Other anecdotes are coming forward about inconveniences to business people. A Las Vegas CMRA reported a customer who conducted real estate transactions out of his private mail box.

Since he works with county recorders all over the Southwest, his address is on file in several courthouses and he gets tax notices and other information from several sources.

Now, he'll have to change his address to add PMB for every parcel he owns or he won't get his legal documents.

In Santa Monica, Calif., a business with a private mail box sent out a 12,000-piece mailer with its address days before the Postal Service announced its new regulations.

The private mailbox industry has estimated the total cost to be absorbed by small business to make the change is $1 billion.

Charmaine Fennie, who leads the Coalition Against Unfair USPS Competition (CAUUC), a trade association for the industry formed 3 1/2 years ago, said the private mail box matter is the latest in a series of confrontations with the Postal Service.

She believes the Postal Service is being vindictive in its treatment of the private mail box issue because the CAUUC prevailed in a dispute with it on the cost of packaging services.

Fennie noted that although ZIP codes were introduced more than 35 years ago, the Postal Service still makes efforts to deliver mail if an envelope doesn't have one. And, whenever a ZIP code is changed, the Postal Service gives businesses a year to change addresses, not the six months offered in the PMB matter.

Fennie, who also chairs the 2,300-member Associated Mail and Parcel Centers from Napa, Calif., said her association is carefully watching legislation that could change the Postal Service rule or at least lengthen the time of the enforcement provision.

Rep.
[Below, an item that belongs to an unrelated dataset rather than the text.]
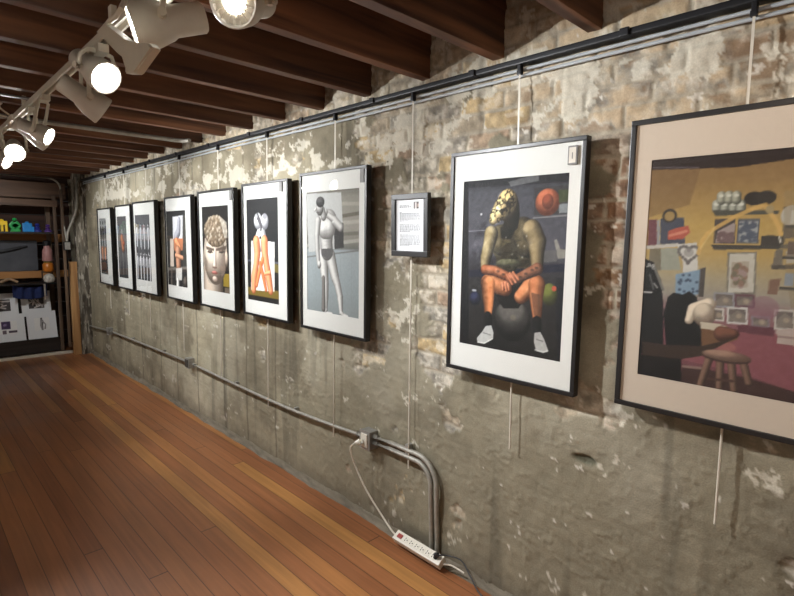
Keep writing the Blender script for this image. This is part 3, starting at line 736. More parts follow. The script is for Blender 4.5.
    # pink table, dark foot
    c.poly([(0.584, 0.729), (0.751, 0.728), (0.755, 0.767), (0.845, 0.769), (1, .74), (1, .97), (0.858, 0.947), (0.635, 0.914), (0.281, 0.891), (0.476, 0.792)], (152, 80, 90)); c.poly([(0.557, 0.708), (0.734, 0.705), (0.738, 0.739), (0.560, 0.738)], (110, 58, 70))
    c.poly([(0.276, 0.914), (0.396, 0.915), (0.636, 0.924), (0.858, 0.947), (1, .98), (1, 1), (.3, 1), (0.278, 0.998)], (74, 46, 42)); c.line([(0.284, 0.921), (0.398, 0.915)], .02, (150, 120, 110))
    # blue patterned chair back
    c.poly([(0.200, 0.514), (0.344, 0.487), (0.335, 0.596), (0.246, 0.612), (0.207, 0.615)], (128, 158, 184)); c.poly([(0.337, 0.484), (0.366, 0.477), (0.366, 0.605), (0.336, 0.606)], (84, 76, 72))
    for k in range(16): c.ell(d9(162 + 80 * R.rand(), 60 + 70 * R.rand()), .010, .010, (66, 84, 112))
    # black coats on the bench
    c.poly([(0, .52), (-0.010, 0.445), (0.062, 0.465), (0.115, 0.542), (0.140, 0.653), (0.160, 0.855), (0, .90)], (24, 24, 28)); c.poly([(0.164, 0.617), (0.194, 0.596), (0.252, 0.601), (0.286, 0.584), (0.330, 0.607), (0.359, 0.691), (0.383, 0.764), (0.379, 0.819), (0.173, 0.836), (0.145, 0.697)], (20, 20, 24))
    c.line([(0.063, 0.477), (0.131, 0.586)], .02, (120, 116, 110)); c.line([(0.044, 0.522), (0.073, 0.587)], .015, (90, 90, 92)); c.line([(0.074, 0.561), (0.095, 0.579)], .014, (150, 148, 146)); c.line([(0.013, 0.604), (0.063, 0.603)], .014, (200, 198, 196))
    w = (214, 212, 208)      # LOVE on the black bag
    for s_ in ([(28,8),(26,24),(36,27)], [(40,14),(37,20),(40,27),(45,22),(43,15),(40,14)], [(47,16),(49,29),(55,19)], [(64,22),(58,22),(55,35),(62,36)], [(57,28),(62,29)]): c.line([d9(*p) for p in s_], .008, w)
    # pale sleeve and hand
    c.limb([((0.296, 0.713), .025), ((0.321, 0.661), .04), ((0.400, 0.634), .04)], (206, 190, 168), (150, 130, 110)); c.ell((0.378, 0.681), .065, .075, (190, 174, 152), (120, 100, 84), .9)
    c.poly([(0.364, 0.717), (0.501, 0.719), (0.561, 0.747), (0.564, 0.769), (0.381, 0.843)], (128, 86, 54)); c.poly([(0.361, 0.714), (0.468, 0.714), (0.508, 0.723), (0.484, 0.744), (0.364, 0.742)], (206, 192, 168)); c.limb([((0.485, 0.754), .05), ((0.542, 0.748), .03)], (120, 70, 50), (60, 34, 28)); c.ell((0.504, 0.807), .06, .03, (190, 120, 100), None, .5)
    # bench and stool
    c.poly([(0.027, 0.835), (0.173, 0.836), (0.372, 0.820), (0.551, 0.766), (0.377, 0.863), (0.274, 0.889), (0.033, 0.902)], (64, 46, 36)); c.poly([(0, .86), (0.033, 0.899), (0.270, 0.889), (0.280, 0.996), (0, 1)], (24, 20, 22))
    for (p, q) in (((0.425, 0.868), (0.387, 0.993)), ((0.485, 0.871), (0.491, 0.988)), ((0.542, 0.866), (0.568, 0.987)), ((0.598, 0.852), (0.639, 0.945))): c.limb([(p, .024), (q, .021)], (124, 92, 74), (54, 36, 30))
    c.line([(0.427, 0.957), (0.558, 0.948)], .02, (90, 60, 50)); c.ell((0.511, 0.853), .135, .035, (70, 46, 38)); c.ell((0.511, 0.846), .135, .034, (146, 112, 94), (104, 76, 62))
    c.noise(8, 50, 720)
    im = c.done(); g = im.mean(2, keepdims=True)
    im = .86 * (g + .78 * (im - g)) + 10; return 255 * (np.clip(im, 0, 255) / 255) ** 1.12  # greyed to paint the haze of room reflections into the print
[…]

Ron Paul, R-Texas, has taken ownership of opposition to the Postal Service regulations as a privacy issue.

In a weekly column he wrote headlined, "More is loony at the post office than just cartoon stamps," Paul said he suspects the Postal Service is developing lists of private mail box holders to it can market them with information on buying a U.S. Post Office box.
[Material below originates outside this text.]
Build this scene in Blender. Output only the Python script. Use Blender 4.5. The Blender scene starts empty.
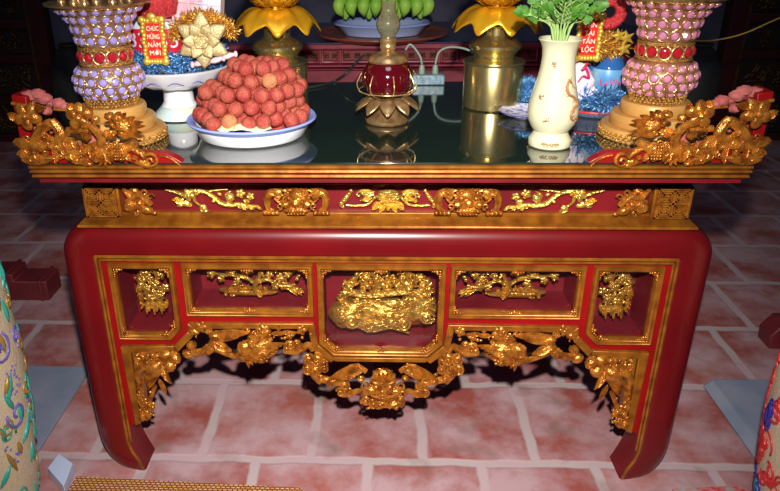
import bpy, bmesh, math, random
from mathutils import Vector, Matrix, Quaternion, noise
from math import sin, cos, pi, radians, sqrt, atan2

random.seed(7)
S = bpy.context.scene
COL = S.collection

# ------------------------------------------------------------------ camera, world, lamps, exposure
FPX, PPX, PPY = 700.0, 343.1, 245.5
CAM = Vector((-0.0179, -1.4576, 1.340))
_pit, _rol, _yaw = radians(24.5), radians(-0.86), radians(2.75)
_c, _s = cos(_yaw), sin(_yaw)
R0 = Vector((_c, _s, 0))
FW = Vector((-_s * cos(_pit), _c * cos(_pit), -sin(_pit)))
U0 = R0.cross(FW)
RT = R0 * cos(_rol) + U0 * sin(_rol)
UP = -R0 * sin(_rol) + U0 * cos(_rol)
cam_d = bpy.data.cameras.new('camera')
cam_d.sensor_width = 36
cam_d.lens = FPX / 780 * 36
cam_d.shift_x = (390 - PPX) / 780
cam_d.clip_start = 0.05
cam = bpy.data.objects.new('camera', cam_d)
m = Matrix((RT, UP, -FW)).transposed().to_4x4()
m.translation = CAM
cam.matrix_world = m
COL.objects.link(cam)
S.camera = cam

w = bpy.data.worlds.new('world')
S.world = w
w.use_nodes = True
w.node_tree.nodes['Background'].inputs[0].default_value = (0.34, 0.38, 0.72, 1)
w.node_tree.nodes['Background'].inputs[1].default_value = 0.05

def lamp(name, kind, loc, energy, color=(1, 1, 1), size=0.1, target=None, spot=None, blend=0.6):
    d = bpy.data.lights.new(name, kind)
    d.energy = energy
    d.color = color
    if kind == 'AREA':
        d.shape = 'DISK'
        d.size = size
    else:
        d.shadow_soft_size = size
    if spot:
        d.spot_size = radians(spot)
        d.spot_blend = blend
    o = bpy.data.objects.new(name, d)
    o.location = loc
    if target is not None:
        o.rotation_euler = (Vector(target) - Vector(loc)).to_track_quat('-Z', 'Y').to_euler()
    COL.objects.link(o)
    return o

FLASH = CAM + Vector((0.02, 0.03, 0.19))
lamp('camera_flash', 'SPOT', FLASH, 300, (1.0, 0.95, 0.89), 0.020, (0.0, 0.05, 0.58), 78, 1.0)
lamp('overhead_fill', 'AREA', (0.1, -0.9, 3.0), 10, (0.85, 0.88, 1.0), 0.9, (0.0, 0.3, 0.5))  # soft fill added overhead, unseen; stands for no known fixture

S.view_settings.view_transform = 'Standard'
S.view_settings.look = 'None'
S.view_settings.gamma = 1
S.view_settings.use_curve_mapping = False
S.view_settings.exposure = 0.0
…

"The post office likes this data base because it will give them a 100-percent, no-error list of people who have opted against using a Postal Service PO Box and related services," Paul said. "Thus, the Postal Service could mail advertisements to these people explaining, perhaps, how their privacy would not be invaded if they used a government box."

Nevada's congressional delegation hasn't taken an active role in the issue.

The office of Sen. Harry Reid, D-Nev., has prepared a boilerplate response to letters it gets on the issue. His letter cites the Postal Service's efforts to fight fraud.

"While the Postal Service has determined that these policies will deter scam artists and fraud perpetrators from misrepresenting an address for criminal purposes, I believe that these changes must be implemented carefully, so that law-abiding citizens and businesses are not overly burdened, and that their mail is properly delivered," Reid's letter says.

Reid's office and other members of the Nevada delegation say they have received about a dozen or fewer letters on the issue.